=== Problem to work on ===
All material below is to be reproduced exactly.

------------------------------------

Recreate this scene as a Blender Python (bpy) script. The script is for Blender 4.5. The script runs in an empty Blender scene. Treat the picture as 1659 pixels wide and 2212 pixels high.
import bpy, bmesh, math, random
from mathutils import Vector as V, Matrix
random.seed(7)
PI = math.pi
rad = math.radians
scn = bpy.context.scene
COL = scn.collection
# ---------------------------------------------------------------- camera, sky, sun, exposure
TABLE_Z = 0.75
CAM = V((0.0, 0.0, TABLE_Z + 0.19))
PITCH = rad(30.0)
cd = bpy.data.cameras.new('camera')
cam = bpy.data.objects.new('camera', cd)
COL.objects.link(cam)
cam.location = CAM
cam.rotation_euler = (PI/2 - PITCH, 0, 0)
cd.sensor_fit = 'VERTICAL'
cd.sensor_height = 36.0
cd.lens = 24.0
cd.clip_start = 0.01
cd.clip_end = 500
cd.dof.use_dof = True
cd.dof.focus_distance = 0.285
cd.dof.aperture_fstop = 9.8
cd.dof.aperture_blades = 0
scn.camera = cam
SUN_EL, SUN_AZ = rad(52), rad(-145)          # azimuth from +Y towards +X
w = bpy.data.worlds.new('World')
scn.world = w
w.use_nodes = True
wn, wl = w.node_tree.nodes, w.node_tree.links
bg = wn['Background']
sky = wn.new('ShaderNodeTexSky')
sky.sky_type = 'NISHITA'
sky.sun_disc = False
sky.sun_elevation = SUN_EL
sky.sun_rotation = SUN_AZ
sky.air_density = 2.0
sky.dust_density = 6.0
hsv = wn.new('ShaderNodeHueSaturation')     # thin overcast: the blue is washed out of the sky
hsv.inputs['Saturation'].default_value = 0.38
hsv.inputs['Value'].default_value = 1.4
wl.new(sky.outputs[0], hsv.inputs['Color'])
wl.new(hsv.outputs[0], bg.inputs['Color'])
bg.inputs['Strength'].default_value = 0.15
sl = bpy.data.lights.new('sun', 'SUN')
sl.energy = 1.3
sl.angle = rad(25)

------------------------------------

=== The solution ===
Recreate this scene as a Blender Python (bpy) script. The script is for Blender 4.5. The script runs in an empty Blender scene. Treat the picture as 1659 pixels wide and 2212 pixels high.
import bpy, bmesh, math, random
from mathutils import Vector as V, Matrix
random.seed(7)
PI = math.pi
rad = math.radians
scn = bpy.context.scene
COL = scn.collection
# ---------------------------------------------------------------- camera, sky, sun, exposure
TABLE_Z = 0.75
CAM = V((0.0, 0.0, TABLE_Z + 0.19))
PITCH = rad(30.0)
cd = bpy.data.cameras.new('camera')
cam = bpy.data.objects.new('camera', cd)
COL.objects.link(cam)
cam.location = CAM
cam.rotation_euler = (PI/2 - PITCH, 0, 0)
cd.sensor_fit = 'VERTICAL'
cd.sensor_height = 36.0
cd.lens = 24.0
cd.clip_start = 0.01
cd.clip_end = 500
cd.dof.use_dof = True
cd.dof.focus_distance = 0.285
cd.dof.aperture_fstop = 9.8
cd.dof.aperture_blades = 0
scn.camera = cam
SUN_EL, SUN_AZ = rad(52), rad(-145)          # azimuth from +Y towards +X
w = bpy.data.worlds.new('World')
scn.world = w
w.use_nodes = True
wn, wl = w.node_tree.nodes, w.node_tree.links
bg = wn['Background']
sky = wn.new('ShaderNodeTexSky')
sky.sky_type = 'NISHITA'
sky.sun_disc = False
sky.sun_elevation = SUN_EL
sky.sun_rotation = SUN_AZ
sky.air_density = 2.0
sky.dust_density = 6.0
hsv = wn.new('ShaderNodeHueSaturation')     # thin overcast: the blue is washed out of the sky
hsv.inputs['Saturation'].default_value = 0.38
hsv.inputs['Value'].default_value = 1.4
wl.new(sky.outputs[0], hsv.inputs['Color'])
wl.new(hsv.outputs[0], bg.inputs['Color'])
bg.inputs['Strength'].default_value = 0.15
sl = bpy.data.lights.new('sun', 'SUN')
sl.energy = 1.3
sl.angle = rad(25)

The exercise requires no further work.